Board Evaluations: Get it Right for Better Boards

by  

Print | No Comments | Share/Save

board eval 1

According to a study by PWC, 94% of public companies regularly conduct an evaluation of their board. Since the NYSE requires all its listed companies to conduct some form of board evaluation (NASDAQ does not, but recommends it as good governance) this number is not a surprise. Unfortunately, both listing agencies are silent as to what an evaluation should be, what form it should take, or how it should be conducted. Small wonder therefore, that an “evaluation” can take almost any form, from an informal discussion about how the group is doing, to a full, detailed, peer-to-peer 360 degree assessment. For some directors, such a fully revealing look can be quite uncomfortable.

I meet with many directors, and have had numerous one-on-one conversations. Always implicit is the expectation of confidentiality about their experiences and expectations. The topic of their peers’ performance in the boardroom is often brought up in discussion. It’s interesting to note (but perhaps not surprising) that where individual directors believe that board evaluations are productive and have “moved the needle” in a positive direction, they are eager to invest in developing and conducting better evaluations.

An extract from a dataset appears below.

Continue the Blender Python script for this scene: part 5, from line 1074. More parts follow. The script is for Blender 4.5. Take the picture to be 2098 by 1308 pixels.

I’ve seen and heard all sorts of approaches to evaluations. Some board members put on a brave face, go through the motions or adopt a “let’s get it over with” check-off-the-box approach. Those who conduct evaluations on a regular basis rarely change the process, using the same evaluation tool over and over again. Occasionally evaluations are conducted with a moderate level of fresh substance. Few offer thoughtful, pertinent reflection on the questions posed, follow up on findings, and use the results to ignite positive advances.

board eval 2

When the risks associated with doing the bare minimum grow greater than the effort to actually improve, evaluations will take on a more  universal importance.

My impression is that most boards consider evaluations uncomfortable and a waste of time. It still amazes me when, to minimize the inconvenience, boards use the same approach and questions year after year. Unfortunately, as the saying goes: if you always do what you’ve always done, you’ll always get what you’ve always gotten. That, of course, may grant you a “pass” while the winds are blowing in your favor, but in times of uncertainty and change, using last year’s (or last decade’s) evaluation tool is neither wise nor helpful.

Why are boards failing so miserably in this area? I suppose it comes down to how much “pain and bother” directors expect to be subjected to during the evaluation. There also may be a risk and reward consideration: how much the personal risks of the evaluation stack up against the anticipated rewards from the effort.

Few directors can argue against being better engaged and more productive in their roles and a greater asset to the CEO, management, and stakeholders. Well-structured and well administered evaluations can help directors improve their effectiveness in all these areas. But frankly, the preferred option is to do almost nothing with regards to evaluations, while creating the perception of actually doing something. These days, with a myriad of complex issues around strategy, technology, financial oversight, risk, compensation, compliance and the potential liability associated with a misstep, how many board members are going to publicly admit what they don’t do or what they don’t know?

Granted, there are many board members who do understand the value of regular evaluations and are more than willing to go through with them for the right reasons. Many will use the process solely to solve a particular problem, such as removing a difficult board member. And, then there are those who see and glibly vocalize about the value of a substantive evaluation, but will only reluctantly get involved with the process, all the while avoiding focus on outcomes, root causes, and improvements. My impression is that this last group is the largest.

So, how can we work to overcome that mindset, and make the world of board governance at least a little better? Perhaps more detail is needed about the requirements of a board evaluation? But there is no push for further clarification of what a “board evaluation” really is. Perhaps directors’ and governance organizations and associations can encourage evaluations and educate boards on their importance? Again, no. Boards see those groups being more motivated by wanting to sell services or to push for conformity (one-size still does not fit all). Education on evaluations and their benefits is better than nothing, but it doesn’t improve individual and board group performance.

The best hope is pressure from shareholders for transparency. Reluctant boards and directors will take notice when shareholders start demanding basic information on board performance from the directors they elect, and pressing for accountability. But again, at what price? When the risks associated with doing the bare minimum grow greater than the effort to actually improve, evaluations will take on a more universal importance. Shareholders (led by institutional and other large investors) need to ask more pointed questions, such as:

• What evaluation method did you use this year?
• What methods changed from last year?
• Did you use outside assistance?
• How were results measured? And, most importantly:
• What governance and performance improvements did you put in place since the last evaluation?

Happily, as I alluded to earlier, some forward-thinking boards are already doing this. However, until shareholders and investors see these answers in proxies and corporate website governance sections, the question of the board performance evaluation will remain far down on the agendas of too many corporate boards.